When interviewers push on how your design behaves under pressure, walk through concrete mitigations and tradeoffs.

  • Traffic spikes

    • Horizontal scaling: stateless app servers behind a load balancer and autoscaling groups.
    • Caching: CDN for static assets and edge-cached product pages; Redis or in-memory caches for hot reads.
    • Partitioning & sharding: shard user data or product data to distribute load; use consistent hashing.
    • Graceful degradation: rate limiting, prioritized APIs (checkout > browse), circuit breakers.
  • Scaling read-heavy workloads (search & catalog)

    • Use search clusters that can scale independently from primary DB.
    • Denormalize frequently-read aggregates into read-optimized stores (CDN, Redis, or NoSQL).
    • Cache invalidation strategies: event-driven cache updates or short TTLs with background refresh.
  • Real-time stock & consistency

    • Event-driven architecture: emit inventory events (Kafka, Pulsar) for downstream consumers (search indexer, recommendation system, analytics).
    • Reservation + commit/rollback model using events ensures eventual consistency while minimizing oversell.
    • Consider consistency guarantees: at-least-once processing requires idempotency; exactly-once is harder and often unnecessary.
  • Recommendations & personalization

    • Model training offline (batch) and serve features/embeddings in a fast store (Redis, DynamoDB, Cassandra) for low-latency inference.
    • Use feature stores and record user interactions (clicks, purchases) via events for near-real-time updates.
    • Tradeoffs: complexity and cost of real-time pipelines vs improved conversion from timely recommendations.
  • Multi-region & latency

    • Use CDN for static assets and edge caches for product pages.
    • Geo-replicate read-only data for local reads; route writes to a regional leader or central write region depending on consistency needs.
    • Cross-region replication, conflict resolution, and data sovereignty considerations increase complexity and cost.

Cross-cutting concerns (must mention)

  • Observability & SLOs: metrics, distributed tracing, logs, and alerts.
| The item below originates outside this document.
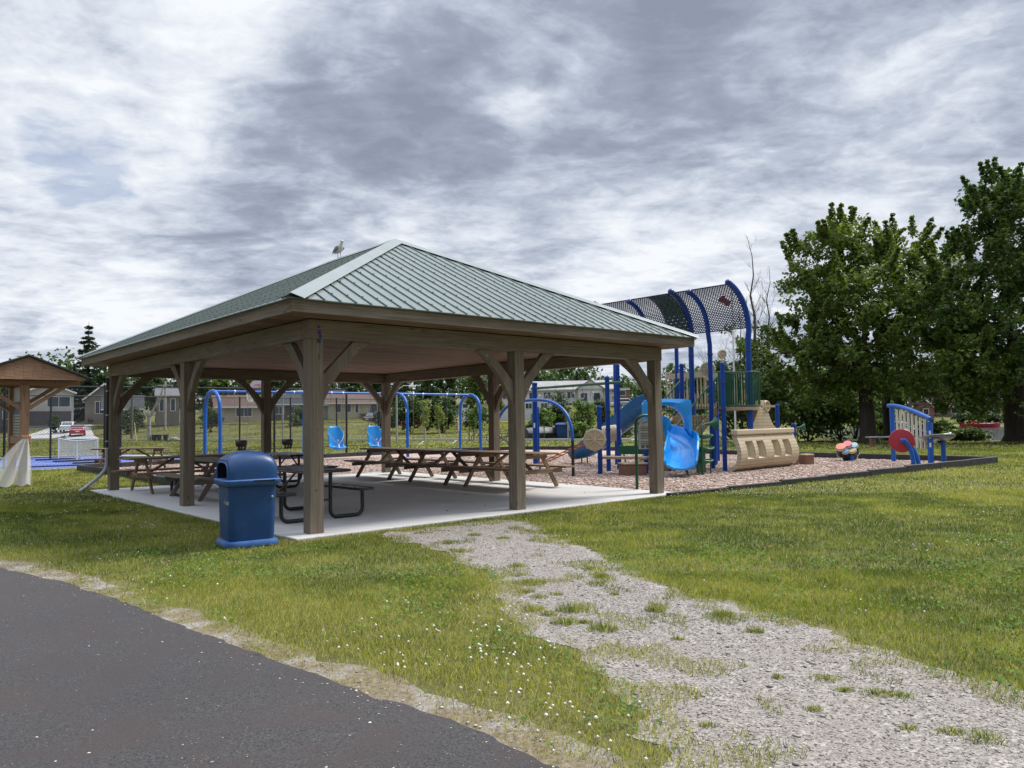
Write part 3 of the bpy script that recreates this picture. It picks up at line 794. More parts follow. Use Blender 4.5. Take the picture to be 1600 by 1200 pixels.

Define latency and error SLOs for critical flows (checkout, payment).
  • Security: encryption at rest/in transit, rate-limiting, input validation, least privilege for microservices, secret management.
  • Testing & resilience: chaos testing, load testing, and runbooks for incident response.
  • Cost vs reliability: explain when you’d pick cheaper eventual consistency vs expensive strongly consistent solutions.
  • API design: versioning, pagination, idempotency for write operations, and backward compatibility.

Quick interview checklist (call these out when presenting)

  1. Identify core components and their responsibilities (auth, catalog, search, cart, checkout, inventory, payments).
  2. Show data flow for a purchase: browse -> add to cart -> reserve stock -> checkout -> payment -> commit order.
  3. Explain how you prevent oversell (reservation, locking, or conditional updates) and cleanup abandoned reservations.
  4. Discuss scaling for spikes (LB + autoscale + caches + sharding) and caching strategies.
  5. Cover reliability: idempotency keys, retries with backoff, circuit breakers, dead-letter queues.
  6. Address cross-region latency and data replication strategies.
  7. Talk about monitoring, alerting, and SLOs.

If you walk an interviewer through these components, the data flow, failure modes, and the tradeoffs behind your choices, you’ll demonstrate both system knowledge and practical engineering judgment.

Good luck — and be ready to sketch a simple architecture diagram and justify each decision with one sentence about tradeoffs.